Japan In-depth / 2016年10月22日 23時0分

今後、トヨタはスズキと傘下のダイハツとの関係調整に苦しむはずです。いまだにトヨタによるスズキへの出資の話が出て来ないのは、独禁法に抵触する恐れがあるからです。国内軽自動車市場でトップの、ダイハツとスズキ、2社のシェアを会わせると軽く60%を超えます。また、スズキは日産やマツダに、ダイハツはトヨタや富士重にOEMで車を供給していることもあり、生産台数では、2社合計が70%を超えることになります。結果、トヨタがスズキに出資することで、独禁法に抵触する可能性が出てくる訳です。

その点、日産は三菱自との軽自動車の合弁を持ってはいますが、日産・三菱自両社合せても、そのシェアは13%程度、仮にスズキと合計しても国内シェアは40%程度です。燃費偽装問題で、日産も三菱自も軽自動車の販売は激減、次期車は日産が主導で開発しますが、市場投入は随分と先、当面日産と三菱自の軽自動車事業は低迷を続ける可能性が高い訳です。

日産とスズキの間では、所謂地域や車種のオーバーラップは、この軽自動車以外では殆どありません。日産の収益頭は米国と中国ですが、共にスズキの存在は無いか極めて小さいものです。スズキはインド・パキスタン・インドネシア・ハンガリーなどで工場を展開、特にインドのマルチ社は乗用車で40%以上のシェアを獲得、スズキの収益の半分以上をインドから挙げており、当面この状況に変化は無いと思われます。これに対し日産のインド事業は惨たんたるものです。三菱自を介して東南アジアでの存在感を増す計画である日産、ここにインドでダントツに強いスズキが加われば、日産の事業基盤は磐石とも言えます。

また、日産とスズキは共にJATCOに出資しています。JATCOは日産系のトランスミッションメーカーですが、出資比率は日産75%、三菱自15%、スズキ10%です。ATと共にCVTの生産に強く、上記3社やルノーなどに販売、売上高は7,000億円を超える大企業です。エンジンと並んで、車の心臓部であるトランスミッション、その同じ生産会社に、日産とスズキは共に出資している訳です。それなら、ゴーン社長お得意の、部品の共有化・調達コストの削減には、スズキは相手としてうってつけです。

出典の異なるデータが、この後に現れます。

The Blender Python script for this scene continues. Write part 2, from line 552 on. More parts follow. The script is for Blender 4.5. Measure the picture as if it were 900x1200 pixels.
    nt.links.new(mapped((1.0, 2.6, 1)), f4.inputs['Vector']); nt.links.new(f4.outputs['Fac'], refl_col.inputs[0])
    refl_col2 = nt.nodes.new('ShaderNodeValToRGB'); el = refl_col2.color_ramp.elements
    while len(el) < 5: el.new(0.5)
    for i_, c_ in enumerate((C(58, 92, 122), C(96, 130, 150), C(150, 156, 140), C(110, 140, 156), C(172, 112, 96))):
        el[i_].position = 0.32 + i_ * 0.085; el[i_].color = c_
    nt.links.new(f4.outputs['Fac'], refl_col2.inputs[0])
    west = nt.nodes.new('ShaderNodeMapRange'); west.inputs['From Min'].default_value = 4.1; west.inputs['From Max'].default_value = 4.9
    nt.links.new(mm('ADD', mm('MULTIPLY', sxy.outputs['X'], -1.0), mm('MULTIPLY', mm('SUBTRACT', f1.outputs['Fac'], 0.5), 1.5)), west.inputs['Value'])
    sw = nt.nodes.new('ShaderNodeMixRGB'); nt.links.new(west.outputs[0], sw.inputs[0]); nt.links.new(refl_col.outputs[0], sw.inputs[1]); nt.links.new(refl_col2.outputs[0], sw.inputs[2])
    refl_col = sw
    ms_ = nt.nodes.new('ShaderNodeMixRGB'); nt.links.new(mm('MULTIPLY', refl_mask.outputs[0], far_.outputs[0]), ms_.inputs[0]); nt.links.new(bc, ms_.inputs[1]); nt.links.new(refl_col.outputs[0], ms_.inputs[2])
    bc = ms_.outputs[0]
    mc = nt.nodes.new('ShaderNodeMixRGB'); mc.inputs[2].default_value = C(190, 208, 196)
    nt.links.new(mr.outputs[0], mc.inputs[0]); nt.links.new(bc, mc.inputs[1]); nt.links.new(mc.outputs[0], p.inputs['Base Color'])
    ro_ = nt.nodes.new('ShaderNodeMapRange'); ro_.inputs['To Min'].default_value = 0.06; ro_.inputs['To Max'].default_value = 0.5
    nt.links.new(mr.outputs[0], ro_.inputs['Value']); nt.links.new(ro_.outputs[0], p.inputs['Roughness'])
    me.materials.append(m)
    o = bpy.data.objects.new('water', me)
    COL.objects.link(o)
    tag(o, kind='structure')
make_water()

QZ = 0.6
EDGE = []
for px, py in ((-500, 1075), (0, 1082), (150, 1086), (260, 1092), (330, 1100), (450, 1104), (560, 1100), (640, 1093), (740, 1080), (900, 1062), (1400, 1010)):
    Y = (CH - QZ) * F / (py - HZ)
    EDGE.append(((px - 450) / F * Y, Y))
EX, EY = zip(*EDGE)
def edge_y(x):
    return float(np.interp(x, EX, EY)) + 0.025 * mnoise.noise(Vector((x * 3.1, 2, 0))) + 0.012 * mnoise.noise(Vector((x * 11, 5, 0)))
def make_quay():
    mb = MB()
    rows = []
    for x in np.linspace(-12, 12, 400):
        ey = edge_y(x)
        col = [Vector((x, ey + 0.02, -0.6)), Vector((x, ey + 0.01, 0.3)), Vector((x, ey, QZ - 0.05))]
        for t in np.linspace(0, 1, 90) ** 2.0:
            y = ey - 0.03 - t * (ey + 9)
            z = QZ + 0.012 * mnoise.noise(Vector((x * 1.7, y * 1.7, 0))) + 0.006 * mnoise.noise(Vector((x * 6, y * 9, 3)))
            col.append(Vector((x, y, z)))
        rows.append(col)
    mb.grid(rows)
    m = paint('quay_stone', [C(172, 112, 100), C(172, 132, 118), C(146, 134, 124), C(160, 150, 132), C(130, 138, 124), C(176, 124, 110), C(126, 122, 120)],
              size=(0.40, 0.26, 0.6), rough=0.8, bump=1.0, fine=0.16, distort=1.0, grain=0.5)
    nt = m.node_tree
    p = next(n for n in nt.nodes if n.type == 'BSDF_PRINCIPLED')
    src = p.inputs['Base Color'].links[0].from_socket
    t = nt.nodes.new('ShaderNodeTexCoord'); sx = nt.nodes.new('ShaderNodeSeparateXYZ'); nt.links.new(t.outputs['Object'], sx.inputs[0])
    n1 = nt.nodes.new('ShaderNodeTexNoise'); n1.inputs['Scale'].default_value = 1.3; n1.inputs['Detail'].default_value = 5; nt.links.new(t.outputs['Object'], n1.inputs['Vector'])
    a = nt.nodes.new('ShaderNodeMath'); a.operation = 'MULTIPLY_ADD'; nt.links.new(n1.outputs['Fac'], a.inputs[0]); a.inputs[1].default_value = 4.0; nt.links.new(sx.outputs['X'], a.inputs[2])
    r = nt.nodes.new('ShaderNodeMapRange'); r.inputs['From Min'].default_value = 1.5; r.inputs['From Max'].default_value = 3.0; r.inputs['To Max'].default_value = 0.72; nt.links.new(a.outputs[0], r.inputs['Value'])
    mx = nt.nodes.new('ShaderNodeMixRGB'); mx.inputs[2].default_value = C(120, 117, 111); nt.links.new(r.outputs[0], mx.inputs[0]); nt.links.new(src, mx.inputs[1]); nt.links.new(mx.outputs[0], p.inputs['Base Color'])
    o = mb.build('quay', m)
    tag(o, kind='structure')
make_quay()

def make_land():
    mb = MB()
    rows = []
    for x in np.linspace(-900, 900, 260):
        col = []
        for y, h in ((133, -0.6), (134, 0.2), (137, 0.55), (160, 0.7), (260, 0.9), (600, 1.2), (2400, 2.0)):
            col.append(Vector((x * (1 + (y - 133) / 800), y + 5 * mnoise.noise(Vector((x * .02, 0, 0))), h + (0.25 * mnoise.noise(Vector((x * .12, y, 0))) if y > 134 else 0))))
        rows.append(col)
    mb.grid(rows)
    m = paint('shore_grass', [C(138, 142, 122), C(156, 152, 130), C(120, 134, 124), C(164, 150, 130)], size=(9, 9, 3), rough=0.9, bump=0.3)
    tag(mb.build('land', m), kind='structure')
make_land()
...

スズキの世界生産台数は約280万台。日産自+ルノーの生産規模は850万台程度(含むアフトワズ)ですから、単純に合算すると1,130万台、これに三菱自の約100万台を更に足すと、合計は1,200万台を超え、トヨタの1,000万台を大きく上回って、まさに世界一の規模となる訳です(図2)。